## TASK STATEMENT
Everything from the line containing "Generate a Blender" through the line containing "R = math.radians" must be written out exactly, and nothing more; leave any pictures out.

## BEGIN

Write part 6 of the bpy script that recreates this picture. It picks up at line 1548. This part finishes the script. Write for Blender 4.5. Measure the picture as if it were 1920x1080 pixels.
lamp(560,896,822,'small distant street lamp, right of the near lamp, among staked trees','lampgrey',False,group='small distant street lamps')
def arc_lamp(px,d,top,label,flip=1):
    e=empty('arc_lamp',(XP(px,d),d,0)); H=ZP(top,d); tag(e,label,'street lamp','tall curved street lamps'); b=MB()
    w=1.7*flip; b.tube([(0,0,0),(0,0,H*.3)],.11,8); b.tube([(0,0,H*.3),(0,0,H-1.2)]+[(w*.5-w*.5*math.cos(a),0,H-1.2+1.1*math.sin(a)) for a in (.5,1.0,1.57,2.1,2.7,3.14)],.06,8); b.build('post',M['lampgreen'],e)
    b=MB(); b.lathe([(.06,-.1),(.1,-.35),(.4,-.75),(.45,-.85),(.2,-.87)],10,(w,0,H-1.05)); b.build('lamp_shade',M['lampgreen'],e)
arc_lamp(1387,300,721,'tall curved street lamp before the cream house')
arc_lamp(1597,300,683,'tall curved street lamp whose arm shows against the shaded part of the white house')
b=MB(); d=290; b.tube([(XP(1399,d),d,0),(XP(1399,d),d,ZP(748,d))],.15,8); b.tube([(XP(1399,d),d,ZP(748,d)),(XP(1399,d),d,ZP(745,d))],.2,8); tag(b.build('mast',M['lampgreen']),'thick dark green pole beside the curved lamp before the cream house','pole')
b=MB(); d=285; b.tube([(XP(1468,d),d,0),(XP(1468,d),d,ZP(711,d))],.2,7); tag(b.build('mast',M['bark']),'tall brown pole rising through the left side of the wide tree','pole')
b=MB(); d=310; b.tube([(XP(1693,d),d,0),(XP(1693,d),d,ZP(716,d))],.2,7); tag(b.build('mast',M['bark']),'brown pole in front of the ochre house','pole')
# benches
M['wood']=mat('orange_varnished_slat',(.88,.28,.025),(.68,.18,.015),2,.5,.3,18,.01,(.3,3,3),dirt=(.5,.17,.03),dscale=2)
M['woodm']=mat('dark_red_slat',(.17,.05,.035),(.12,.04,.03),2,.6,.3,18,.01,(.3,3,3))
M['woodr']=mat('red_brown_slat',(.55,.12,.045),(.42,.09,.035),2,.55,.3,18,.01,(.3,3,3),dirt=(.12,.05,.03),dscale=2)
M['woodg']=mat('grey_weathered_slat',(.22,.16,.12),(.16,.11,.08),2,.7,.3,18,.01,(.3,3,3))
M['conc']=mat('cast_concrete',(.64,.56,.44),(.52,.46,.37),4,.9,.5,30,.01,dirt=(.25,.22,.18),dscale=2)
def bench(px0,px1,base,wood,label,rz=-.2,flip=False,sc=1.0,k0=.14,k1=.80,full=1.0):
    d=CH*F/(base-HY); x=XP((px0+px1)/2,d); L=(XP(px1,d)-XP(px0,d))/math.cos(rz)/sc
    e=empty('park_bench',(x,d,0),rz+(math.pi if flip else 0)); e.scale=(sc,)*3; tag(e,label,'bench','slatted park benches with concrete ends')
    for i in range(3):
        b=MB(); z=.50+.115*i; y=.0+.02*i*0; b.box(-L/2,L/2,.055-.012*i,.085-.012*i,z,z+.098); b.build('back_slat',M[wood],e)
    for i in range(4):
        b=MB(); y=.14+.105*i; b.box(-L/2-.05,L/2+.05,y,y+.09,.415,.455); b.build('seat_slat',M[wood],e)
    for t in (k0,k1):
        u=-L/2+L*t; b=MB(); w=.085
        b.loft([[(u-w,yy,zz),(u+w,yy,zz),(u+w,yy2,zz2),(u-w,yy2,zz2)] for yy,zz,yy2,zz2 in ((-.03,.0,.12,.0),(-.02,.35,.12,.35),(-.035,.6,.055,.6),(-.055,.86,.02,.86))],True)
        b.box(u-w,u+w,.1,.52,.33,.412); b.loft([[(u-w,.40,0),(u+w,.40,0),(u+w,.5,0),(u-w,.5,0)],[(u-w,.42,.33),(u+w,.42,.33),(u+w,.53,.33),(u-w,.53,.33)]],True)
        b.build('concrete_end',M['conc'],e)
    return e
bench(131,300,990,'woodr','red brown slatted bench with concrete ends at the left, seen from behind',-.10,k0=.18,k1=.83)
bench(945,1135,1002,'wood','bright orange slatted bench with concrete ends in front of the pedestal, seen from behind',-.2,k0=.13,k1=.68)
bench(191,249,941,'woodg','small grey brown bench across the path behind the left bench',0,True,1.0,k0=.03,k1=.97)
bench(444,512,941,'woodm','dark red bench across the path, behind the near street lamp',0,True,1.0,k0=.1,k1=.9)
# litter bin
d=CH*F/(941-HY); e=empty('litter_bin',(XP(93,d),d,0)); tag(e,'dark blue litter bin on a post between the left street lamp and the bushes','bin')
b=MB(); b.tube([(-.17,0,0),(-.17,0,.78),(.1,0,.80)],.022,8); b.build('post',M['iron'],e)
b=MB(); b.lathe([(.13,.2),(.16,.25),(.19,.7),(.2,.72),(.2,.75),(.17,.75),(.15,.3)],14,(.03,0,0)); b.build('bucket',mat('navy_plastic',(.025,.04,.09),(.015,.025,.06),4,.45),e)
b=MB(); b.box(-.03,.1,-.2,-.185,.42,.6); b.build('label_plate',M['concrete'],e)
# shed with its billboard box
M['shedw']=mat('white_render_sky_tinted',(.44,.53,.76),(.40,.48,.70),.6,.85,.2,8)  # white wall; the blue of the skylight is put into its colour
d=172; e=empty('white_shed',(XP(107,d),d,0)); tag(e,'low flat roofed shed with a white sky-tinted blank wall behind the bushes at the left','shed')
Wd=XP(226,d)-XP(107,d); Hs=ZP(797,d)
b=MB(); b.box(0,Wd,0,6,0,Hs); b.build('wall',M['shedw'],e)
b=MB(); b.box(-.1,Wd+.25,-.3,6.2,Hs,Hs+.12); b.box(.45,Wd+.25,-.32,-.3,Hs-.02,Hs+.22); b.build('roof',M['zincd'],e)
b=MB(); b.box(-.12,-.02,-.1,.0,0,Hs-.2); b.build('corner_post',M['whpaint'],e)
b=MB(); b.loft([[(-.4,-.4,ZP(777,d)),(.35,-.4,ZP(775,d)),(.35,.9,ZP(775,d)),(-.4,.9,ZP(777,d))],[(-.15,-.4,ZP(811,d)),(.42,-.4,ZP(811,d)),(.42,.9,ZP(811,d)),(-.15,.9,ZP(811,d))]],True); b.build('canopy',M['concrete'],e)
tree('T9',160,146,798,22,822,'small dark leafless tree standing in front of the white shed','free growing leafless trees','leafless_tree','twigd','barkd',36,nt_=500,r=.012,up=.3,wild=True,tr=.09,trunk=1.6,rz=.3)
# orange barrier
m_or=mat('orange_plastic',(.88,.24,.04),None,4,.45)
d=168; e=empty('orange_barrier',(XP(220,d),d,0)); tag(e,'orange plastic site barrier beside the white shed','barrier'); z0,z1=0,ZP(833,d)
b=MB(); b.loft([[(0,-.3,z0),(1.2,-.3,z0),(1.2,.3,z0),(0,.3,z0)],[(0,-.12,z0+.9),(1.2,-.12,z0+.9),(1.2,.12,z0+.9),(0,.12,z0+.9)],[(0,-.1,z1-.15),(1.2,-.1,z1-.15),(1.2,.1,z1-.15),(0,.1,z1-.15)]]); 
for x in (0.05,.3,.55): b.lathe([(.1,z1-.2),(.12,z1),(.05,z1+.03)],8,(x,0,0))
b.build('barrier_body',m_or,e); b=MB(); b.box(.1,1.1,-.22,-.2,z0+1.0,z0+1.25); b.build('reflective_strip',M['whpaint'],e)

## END
## BEGIN

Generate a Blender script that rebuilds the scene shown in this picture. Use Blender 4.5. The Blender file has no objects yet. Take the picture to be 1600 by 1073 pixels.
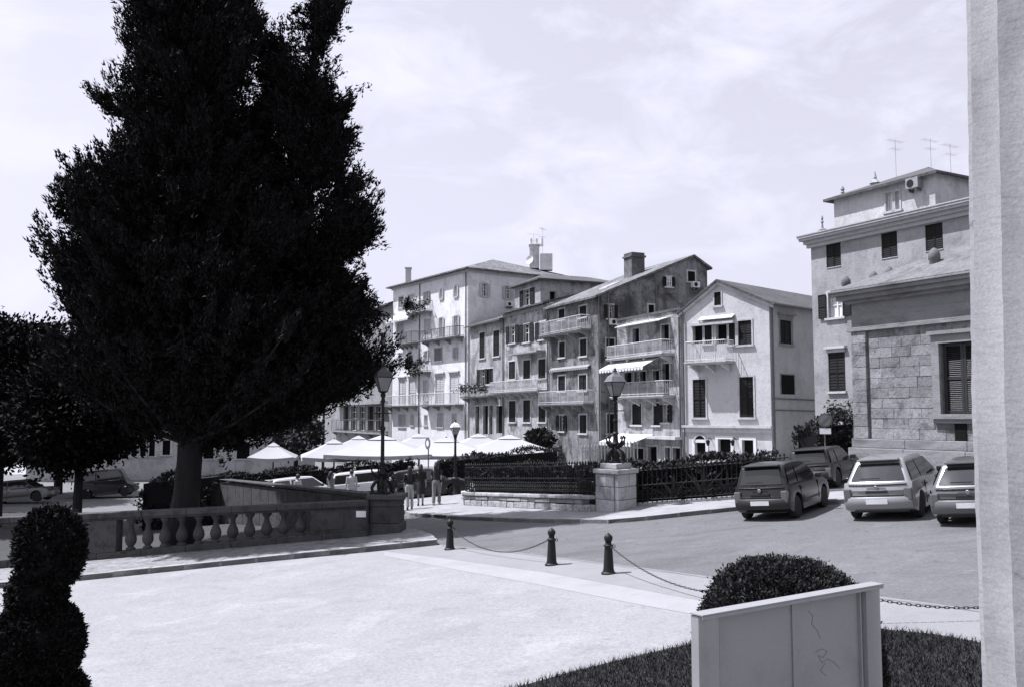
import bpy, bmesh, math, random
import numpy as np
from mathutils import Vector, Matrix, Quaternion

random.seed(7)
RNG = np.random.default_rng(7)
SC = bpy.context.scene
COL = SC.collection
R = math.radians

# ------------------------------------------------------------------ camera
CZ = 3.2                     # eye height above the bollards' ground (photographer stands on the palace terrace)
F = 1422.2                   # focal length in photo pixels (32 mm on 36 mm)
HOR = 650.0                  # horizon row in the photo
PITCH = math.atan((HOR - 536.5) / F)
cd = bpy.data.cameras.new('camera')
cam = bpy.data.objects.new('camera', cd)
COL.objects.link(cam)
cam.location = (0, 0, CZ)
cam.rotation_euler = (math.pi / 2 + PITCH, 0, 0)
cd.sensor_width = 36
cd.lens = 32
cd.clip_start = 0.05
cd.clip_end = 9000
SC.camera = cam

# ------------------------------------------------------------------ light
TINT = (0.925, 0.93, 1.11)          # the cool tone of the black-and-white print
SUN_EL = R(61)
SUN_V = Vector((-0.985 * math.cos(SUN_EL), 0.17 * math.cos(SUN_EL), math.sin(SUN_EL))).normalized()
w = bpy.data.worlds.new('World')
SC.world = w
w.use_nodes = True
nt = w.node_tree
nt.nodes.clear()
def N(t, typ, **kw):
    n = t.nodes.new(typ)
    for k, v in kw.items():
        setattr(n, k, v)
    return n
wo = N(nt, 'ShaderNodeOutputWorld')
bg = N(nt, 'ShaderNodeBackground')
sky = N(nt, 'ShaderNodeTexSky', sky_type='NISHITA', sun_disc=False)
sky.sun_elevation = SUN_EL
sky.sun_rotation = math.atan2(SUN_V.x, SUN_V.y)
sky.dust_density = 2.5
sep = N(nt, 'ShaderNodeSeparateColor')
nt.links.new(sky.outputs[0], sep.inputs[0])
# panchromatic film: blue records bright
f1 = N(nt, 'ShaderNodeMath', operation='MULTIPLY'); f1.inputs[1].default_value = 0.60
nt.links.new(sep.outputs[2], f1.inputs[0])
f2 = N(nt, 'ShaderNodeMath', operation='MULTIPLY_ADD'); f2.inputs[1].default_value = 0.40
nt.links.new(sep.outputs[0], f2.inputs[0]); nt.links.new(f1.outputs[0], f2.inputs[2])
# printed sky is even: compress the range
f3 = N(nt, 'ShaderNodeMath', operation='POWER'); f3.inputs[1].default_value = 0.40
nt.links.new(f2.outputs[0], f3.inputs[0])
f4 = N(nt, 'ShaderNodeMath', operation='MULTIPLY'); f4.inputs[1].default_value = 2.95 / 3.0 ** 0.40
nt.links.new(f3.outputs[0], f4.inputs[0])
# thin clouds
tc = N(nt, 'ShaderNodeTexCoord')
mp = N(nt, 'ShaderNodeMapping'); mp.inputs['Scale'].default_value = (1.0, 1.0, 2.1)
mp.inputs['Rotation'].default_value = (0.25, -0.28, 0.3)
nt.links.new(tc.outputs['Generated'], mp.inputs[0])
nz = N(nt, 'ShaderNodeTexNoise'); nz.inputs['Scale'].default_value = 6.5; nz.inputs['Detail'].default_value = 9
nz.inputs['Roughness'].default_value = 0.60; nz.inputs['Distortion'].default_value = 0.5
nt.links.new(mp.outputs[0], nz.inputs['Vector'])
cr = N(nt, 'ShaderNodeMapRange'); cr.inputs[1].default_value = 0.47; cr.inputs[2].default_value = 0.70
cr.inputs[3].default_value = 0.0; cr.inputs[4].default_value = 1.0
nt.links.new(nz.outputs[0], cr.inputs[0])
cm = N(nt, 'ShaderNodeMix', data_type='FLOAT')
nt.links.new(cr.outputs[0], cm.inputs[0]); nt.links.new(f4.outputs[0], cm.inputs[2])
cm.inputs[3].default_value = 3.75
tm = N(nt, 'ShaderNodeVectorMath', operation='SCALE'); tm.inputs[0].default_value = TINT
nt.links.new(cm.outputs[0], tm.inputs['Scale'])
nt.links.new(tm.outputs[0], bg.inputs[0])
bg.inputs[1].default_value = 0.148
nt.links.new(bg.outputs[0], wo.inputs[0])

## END

## RIGHT ANSWER
Generate a Blender script that rebuilds the scene shown in this picture. Use Blender 4.5. The Blender file has no objects yet. Take the picture to be 1600 by 1073 pixels.
import bpy, bmesh, math, random
import numpy as np
from mathutils import Vector, Matrix, Quaternion

random.seed(7)
RNG = np.random.default_rng(7)
SC = bpy.context.scene
COL = SC.collection
R = math.radians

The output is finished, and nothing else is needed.